L’adoption de cette loi sur la restitution doit ensuite permettre l’ouverture de discussions avec les autorités congolaises – les interlocuteurs restent à définir – concernant les modalités.
Une éventuelle restitution, dont l’ampleur et les modalités doivent faire l’objet d’un accord avec Kinshasa, se fera de façon concertée et sans précipitation, laissent entendre les autorités congolaises.
Selon M. Dermine, les choix seront effectués par une commission mixte belgo-congolaise, qui devra notamment faire la distinction entre la restitution matérielle (à la RDC) ou la possession juridique et physique (qui pourrait demeurer en Belgique si les conditions de conservation ne permettent pas un rapatriement dans l’immédiat, comme le soulignent certains intellectuels congolais).
L’essentiel de ces biens se trouve à l’Africa Museum de Tervuren, institution fédérale. Quelque 128.000 objets sont recensés, provenant à 85% de la RDC, en grande majorité des objets de la vie quotidienne, rassemblés depuis la création de l’EIC). Le musée évalue à 1% la part issue de pillages, à 58% la part appropriée correctement, le reste devant faire l’objet d’une étude de provenance.

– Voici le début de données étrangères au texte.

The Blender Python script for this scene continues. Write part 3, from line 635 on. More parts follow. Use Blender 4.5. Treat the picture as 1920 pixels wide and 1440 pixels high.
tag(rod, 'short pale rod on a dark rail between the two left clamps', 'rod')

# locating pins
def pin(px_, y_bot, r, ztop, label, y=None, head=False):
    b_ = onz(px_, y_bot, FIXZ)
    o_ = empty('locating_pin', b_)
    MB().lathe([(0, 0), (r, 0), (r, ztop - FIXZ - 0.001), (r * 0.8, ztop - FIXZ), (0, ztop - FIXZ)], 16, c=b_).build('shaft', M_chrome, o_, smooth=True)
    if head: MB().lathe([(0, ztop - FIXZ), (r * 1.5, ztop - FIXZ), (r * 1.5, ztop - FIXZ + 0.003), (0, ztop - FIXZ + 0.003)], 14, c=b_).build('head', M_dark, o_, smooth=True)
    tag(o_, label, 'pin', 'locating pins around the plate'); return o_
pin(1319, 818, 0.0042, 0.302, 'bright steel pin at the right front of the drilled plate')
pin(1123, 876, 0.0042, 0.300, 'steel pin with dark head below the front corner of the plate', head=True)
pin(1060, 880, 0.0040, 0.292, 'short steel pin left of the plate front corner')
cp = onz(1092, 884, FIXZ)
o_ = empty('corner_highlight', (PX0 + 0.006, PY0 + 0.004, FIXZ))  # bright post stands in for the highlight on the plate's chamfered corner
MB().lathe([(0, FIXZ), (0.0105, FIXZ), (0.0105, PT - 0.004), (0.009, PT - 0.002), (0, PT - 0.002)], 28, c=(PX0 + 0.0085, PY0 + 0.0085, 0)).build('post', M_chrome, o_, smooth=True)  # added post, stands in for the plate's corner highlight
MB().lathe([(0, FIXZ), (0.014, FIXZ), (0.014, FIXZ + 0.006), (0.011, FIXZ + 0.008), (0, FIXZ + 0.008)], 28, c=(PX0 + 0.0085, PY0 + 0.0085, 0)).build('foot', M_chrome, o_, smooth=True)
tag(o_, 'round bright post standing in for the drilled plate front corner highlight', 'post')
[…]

Le directeur de l’Africa Museum, Guido Gryseels, a pour sa part chiffré mercredi à 2,5 millions d’euros sur quatre ans le montant de ces études.
A l’instar du Bénin
A l’instar du Bénin, qui vient d’obtenir de la France la restitution d’une partie de ses œuvres d’art, vendredi dernier en Conseil des ministres, le Chef de l’Etat, Félix-Antoine Tshisekedi, a exprimé d’engager des discussions avec la Belgique, sa puissance coloniale, pour obtenir les mêmes faveurs.
Fort du thème de son mandat à l’Union africaine intitulé «Art, culture et patrimoine : leviers pour construire l’Afrique que nous voulons», le Président de la République a souligné l’opportunité d’aborder la question du recouvrement de notre patrimoine, notamment avec le Musée royal d’Afrique centrale de Tervuren, qui regorge une grande quantité d’une valeur inestimable de nos plus belles œuvres.
Saluant la coopération des autorités belges, il a insisté sur la nécessité de voir ce processus de rapatriement se libérer de toute passion et s’inscrire sur une nouvelle politique culturelle fondée sur le respect mutuel.
Le Président de la République est d’avis que « le retour de ces œuvres redonnerait non seulement aux Congolais, mais aussi aux Africains l’affirmation de leurs identités. Il encouragera la compréhension mutuelle et permettra d’animer un dialogue interculturel et intergénérationnel ».
Pour y parvenir, le Président de la République a demandé au Premier ministre de créer une Commission nationale de politique commune sur le rapatriement du patrimoine culturel congolais. Cette Commission devrait inclure toutes les parties prenantes, notamment les ministères impliqués, des experts, des scientifiques, des chefs coutumiers, des autorités traditionnelles, monarques, etc., avec l’objectif de «mener des discussions approfondies sur la mise en œuvre d’une politique nationale cohérente sur la stratégie du rapatriement et les préalables requis pour la réussite d’une réappropriation et valorisation de notre patrimoine».